Ainsi, la préparation de la lutte armée était assumée entièrement par le PPA-MTLD qui a créé, rappelle l’enseignant-chercheur, l’Organisation spéciale (OS). L’idée est surtout défendue par les jeunes adhérents du parti, dont le nombre oscille entre 1500 et 2000. L’autre élément déclencheur était aussi, souligne-t-il, la crise qui a secoué le PPA-MTLD en 1949. «Elle a été qualifiée de crise berbériste, mais en réalité, c'est une crise entre messalistes et centralistes.

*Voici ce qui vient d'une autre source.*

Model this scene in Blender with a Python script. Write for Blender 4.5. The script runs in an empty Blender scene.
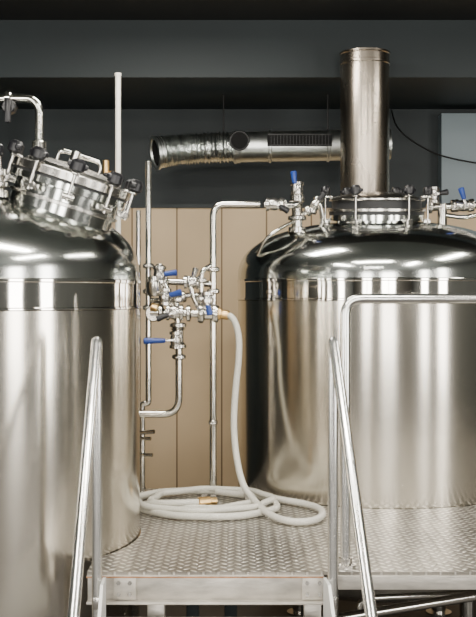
import bpy, bmesh, math
from mathutils import Vector, Matrix
V=Vector
# ------------------------------------------------------------ materials
def new_mat(name):
    m=bpy.data.materials.new(name); m.use_nodes=True
    return m, m.node_tree.nodes, m.node_tree.links, m.node_tree.nodes['Principled BSDF']
def mat(name,col,metal=0.0,rough=0.5,var=0.12,scale=6.0,bump=0.0,bscale=60.0,vscale=(1,1,1),rvar=0.0,aniso=0.0,arot=0.0,coat=0.0):
    m,N,L,b=new_mat(name)
    tc=N.new('ShaderNodeTexCoord'); mp=N.new('ShaderNodeMapping'); mp.inputs['Scale'].default_value=vscale
    L.new(tc.outputs['Object'],mp.inputs['Vector'])
    n=N.new('ShaderNodeTexNoise'); n.inputs['Scale'].default_value=scale; n.inputs['Detail'].default_value=5
    L.new(mp.outputs['Vector'],n.inputs['Vector'])
    r=N.new('ShaderNodeValToRGB'); r.color_ramp.elements[0].position=.3; r.color_ramp.elements[1].position=.7
    r.color_ramp.elements[0].color=[c*(1-var) for c in col]+[1]
    r.color_ramp.elements[1].color=[min(1,c*(1+var)) for c in col]+[1]
    L.new(n.outputs['Fac'],r.inputs['Fac']); L.new(r.outputs['Color'],b.inputs['Base Color'])
    b.inputs['Metallic'].default_value=metal; b.inputs['Roughness'].default_value=rough
    if rvar:
        mr=N.new('ShaderNodeMapRange'); mr.inputs['To Min'].default_value=max(.02,rough-rvar); mr.inputs['To Max'].default_value=rough+rvar
        L.new(n.outputs['Fac'],mr.inputs['Value']); L.new(mr.outputs['Result'],b.inputs['Roughness'])
    if bump:
        n2=N.new('ShaderNodeTexNoise'); n2.inputs['Scale'].default_value=bscale; L.new(mp.outputs['Vector'],n2.inputs['Vector'])
        bp=N.new('ShaderNodeBump'); bp.inputs['Strength'].default_value=bump; bp.inputs['Distance'].default_value=.01
        L.new(n2.outputs['Fac'],bp.inputs['Height']); L.new(bp.outputs['Normal'],b.inputs['Normal'])
    if aniso:
        b.inputs['Anisotropic'].default_value=aniso; b.inputs['Anisotropic Rotation'].default_value=arot
        t=N.new('ShaderNodeTangent'); t.direction_type='RADIAL'; t.axis='Z'; L.new(t.outputs['Tangent'],b.inputs['Tangent'])
    if coat: b.inputs['Coat Weight'].default_value=coat
    return m
M={}
M['brushed']=mat('brushed_stainless',(.72,.675,.595),1,.20,.03,1.5,.05,1.3,(1,1,.4),.03,.78,.25)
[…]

Car à l’époque, même Mohamed Belouizdad, Ahmed Bouda et Lamine Debbaghine étaient accusés d’être des berbéristes», souligne-t-il. Mais avant le déclenchement de la Guerre de libération, l’enseignant souligne également le rôle des maquisards de Kabylie, sous la conduite de Krim Belkacem et Ouamrane, et des Aurès qui ont creusé les premiers sillons de la lutte armée à la fin des années 1940. Messaliste, Krim Belkacem, rappelle-t-il, a d’ailleurs été parmi les premiers à rejoindre les rangs du FLN-ALN sans informer la direction du PPA-MTLD.

Quant à cette dernière, sa réaction était différente. «Au début de la Guerre de libération, les messalistes ont réagi positivement et essayé de contenir la Révolution. Ils disaient que l’ALN (Armée de libération nationale) est à nous, le FLN non», relève notre interlocuteur. Mais, à la fin de l’année 1954, elle créa le MNA, qui est entré en conflit, parfois sanglant, avec l’ALN-FLN. Pour les autres partis, l’engagement dans la guerre de Libération s’est fait progressivement.

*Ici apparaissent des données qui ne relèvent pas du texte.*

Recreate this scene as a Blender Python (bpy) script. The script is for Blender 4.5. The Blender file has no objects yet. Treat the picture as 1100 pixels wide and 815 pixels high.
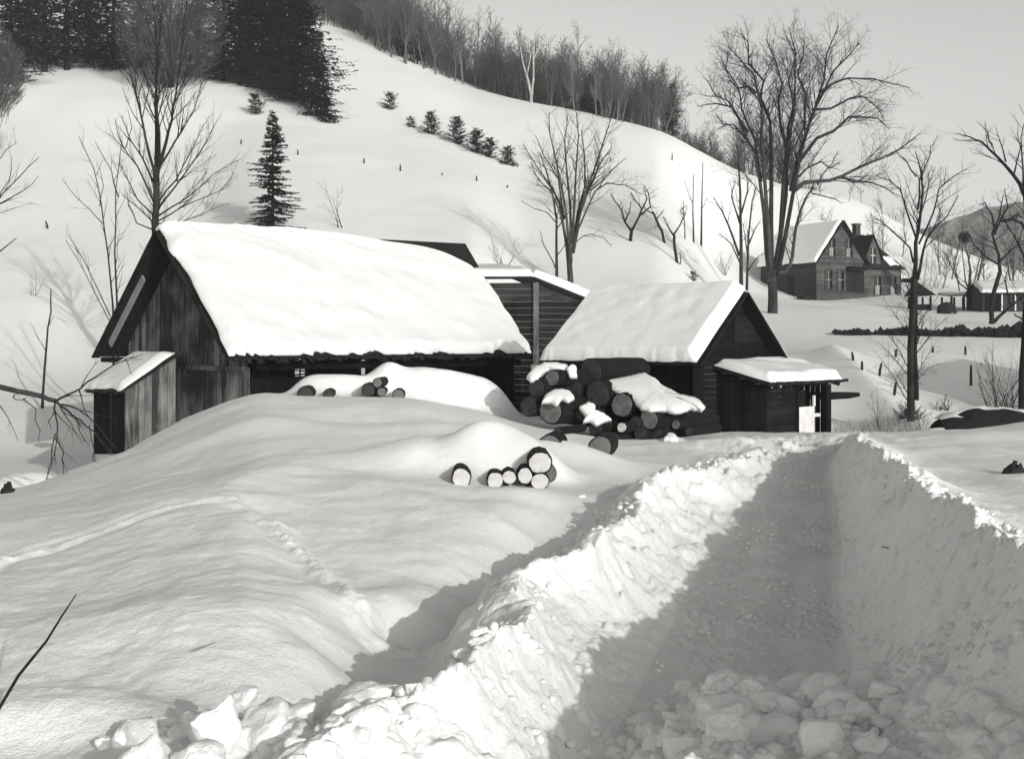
import bpy, math, random
import numpy as np
from mathutils import Vector
R = math.radians
F = 1400.0; CX = 550.0; HY = 365.0          # focal length in photo pixels, centre column, horizon row
SUN_AZ = R(30.0)                            # sun behind the camera, this far round to the right
SUN_EL = R(16.6)
SUN_H = Vector((math.sin(SUN_AZ), -math.cos(SUN_AZ), 0))
HAZE = True
col = bpy.context.scene.collection
rnd = random.Random(7)

def at(px, py, Y): return Vector(((px-CX)/F*Y, Y, (HY-py)/F*Y))

# ---------------------------------------------------------------- noise
def _hash(ix, iy, seed):
    v = (ix.astype(np.int64)*374761393 + iy.astype(np.int64)*668265263 + seed*1442695041) & 0xffffffff
    v = ((v ^ (v >> 13))*1274126177) & 0xffffffff
    v = v ^ (v >> 16)
    return (v & 0xffffff)/float(0xffffff)*2-1
def vnoise(x, y, seed=0):
    x = np.asarray(x, float); y = np.asarray(y, float)
    ix = np.floor(x); iy = np.floor(y); fx = x-ix; fy = y-iy
    fx = fx*fx*fx*(fx*(fx*6-15)+10); fy = fy*fy*fy*(fy*(fy*6-15)+10)
    a = _hash(ix, iy, seed); b = _hash(ix+1, iy, seed); c = _hash(ix, iy+1, seed); d = _hash(ix+1, iy+1, seed)
    return (a*(1-fx)+b*fx)*(1-fy)+(c*(1-fx)+d*fx)*fy
def _h(ix, iy, seed):
    v = (ix*374761393+iy*668265263+seed*1442695041) & 0xffffffff
    v = ((v ^ (v >> 13))*1274126177) & 0xffffffff
    return ((v ^ (v >> 16)) & 0xffffff)/16777215.0*2-1
def sn(x, y, seed=0):
    ix = math.floor(x); iy = math.floor(y); fx = x-ix; fy = y-iy; fx = fx*fx*(3-2*fx); fy = fy*fy*(3-2*fy)
    return (_h(ix,iy,seed)*(1-fx)+_h(ix+1,iy,seed)*fx)*(1-fy)+(_h(ix,iy+1,seed)*(1-fx)+_h(ix+1,iy+1,seed)*fx)*fy
def sfbm(x, y, seed=0, o=3):
    return sum(sn(x*2**i+17.3*i, y*2**i, seed+i)*.5**i for i in range(o))
def fbm(x, y, seed=0, o=4, g=.5):
    s = 0; a = 1
    for i in range(o):
        s = s+a*vnoise(x*2**i+17.3*i, y*2**i-9.1*i, seed+i); a *= g
    return s
def sstep(a, b, x):
    t = np.clip((np.asarray(x, float)-a)/(b-a), 0, 1); return t*t*(3-2*t)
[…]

«L'arrivée d’Abane Ramdane était importante. Il a réussi à convaincre tout le monde, et c’est ainsi que l’UDMA et le PCA, qui étaient contre l’action armée, ont fini par rejoindre la Révolution. Les Oulémas, eux, étaient divisés. Par exemple, Larbi Tébessi était pour la lutte armée, alors que Mohamed Khireddine était réticent», indique-t-il.

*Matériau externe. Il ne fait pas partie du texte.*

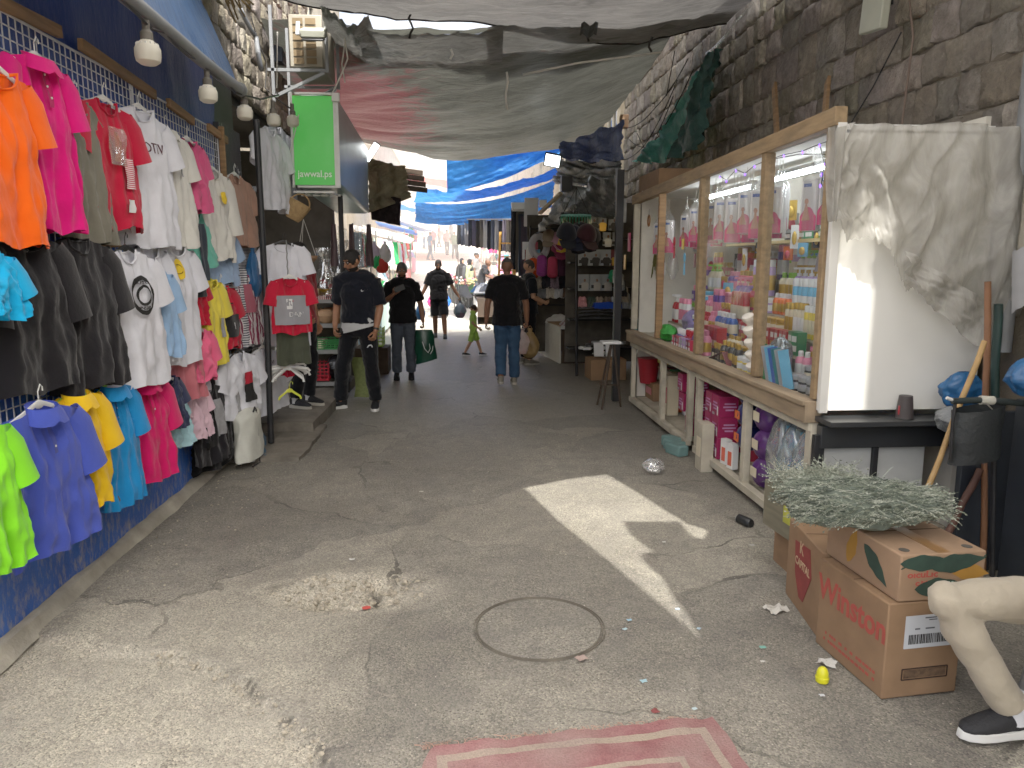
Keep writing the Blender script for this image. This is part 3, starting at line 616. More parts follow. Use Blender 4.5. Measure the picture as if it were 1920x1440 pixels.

Dans ce sens, l’auteur et enseignant d’histoire à l’université d’Oran Rabah Lounici rappelle que «l’UDMA de Ferhat Abbas comptait, en son sein, des éléments qui étaient proches du PPA-MTLD». Le PCA, ajoute-t-il, «a accepté l’adhésion individuelle de ses militants à la Révolution après son accord avec le FLN, conclu le 2 août 1956».